Por una escalera de época, tortuosa y empinada como los años treinta, se asciende al último piso de la casa, la tercera planta que Casares mandó construir para Vitoliña: «El tiempo de sus ocios que no me estaba dedicado, lo pasaba con mi madre, con sus compañeros de lucha cuando le estaba permitido recibirles, con sus libros, con la naturaleza, con los microscopios o en construcciones, con los obreros, cuando decidió añadir a la casa de La Coruña un tercer piso para dedicármelo».
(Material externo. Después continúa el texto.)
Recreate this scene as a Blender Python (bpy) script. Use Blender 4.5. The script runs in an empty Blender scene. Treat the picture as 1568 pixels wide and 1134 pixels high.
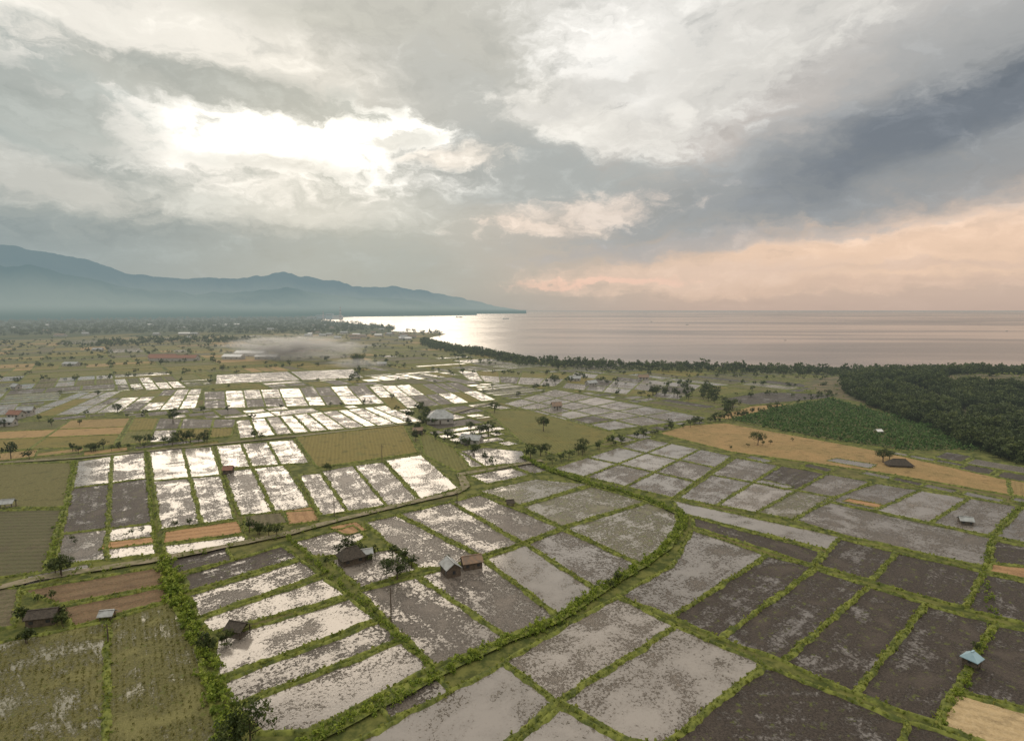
import bpy, math, random
import numpy as np
from mathutils import Vector
random.seed(7); np.random.seed(7)
RNG=np.random.default_rng(11)
# ---------------------------------------------------------------- survey helpers
H=65.0; F=871.0; PITCH=math.radians(6.03); CP,SP=math.cos(PITCH),math.sin(PITCH)
def ray(px,py):
    dx=px-784; dy=567-py
    return dx, F*CP+dy*SP, -F*SP+dy*CP
def g(px,py,z=0.0):
    x,y,r=ray(px,py); t=(H-z)/-r
    return (x*t,y*t)
def G(l): return [g(*p) for p in l]
def proj(x,y,z=0):
    zz=z-H; d=y*CP-zz*SP; u=y*SP+zz*CP
    if d<=1: return (0,3000)
    return (784+F*x/d, 567-F*u/d)
def azel(px,py):
    x,y,z=ray(px,py); return math.atan2(x,y), math.atan2(z,math.hypot(x,y))
def s2l(c):
    return tuple(((v/255)/12.92 if v/255<=0.04045 else ((v/255+0.055)/1.055)**2.4) for v in c)
def inpoly(poly,X,Y):
    X=np.asarray(X,float);Y=np.asarray(Y,float); r=np.zeros(X.shape,bool); n=len(poly)
    for i in range(n):
        x1,y1=poly[i];x2,y2=poly[(i+1)%n]
        if y1==y2: continue
        c=((y1>Y)!=(y2>Y))&(X<(x2-x1)*(Y-y1)/(y2-y1)+x1); r^=c
    return r
sc=bpy.context.scene
COL=sc.collection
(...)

Van pasando, como en lentos fotogramas, los carteles de sus películas, las fotos en la Comedia Francesa, y los retratos junto a Camus y otros gigantes de aquel París de fábula. La luz cae a borbotones desde el altillo.

Ya en 1980 María Casares afirmaba que no volvería a pisar su ciudad. «Ahora, aunque se me presentase la ocasión de recuperar aquella casa, no puedo imaginarme viviendo en ella, amputada como está de su jardín, donde parece ser que se ha construido una casa de pisos, y sobre todo aquel lugar -crisol mágico- donde se creó esta parte mía que me ha sido dada y que es una de las mejores de mí misma», sentenciaba. No regresó jamás a Panaderas 12, a su jardín cerrado con hiedra y madreselva.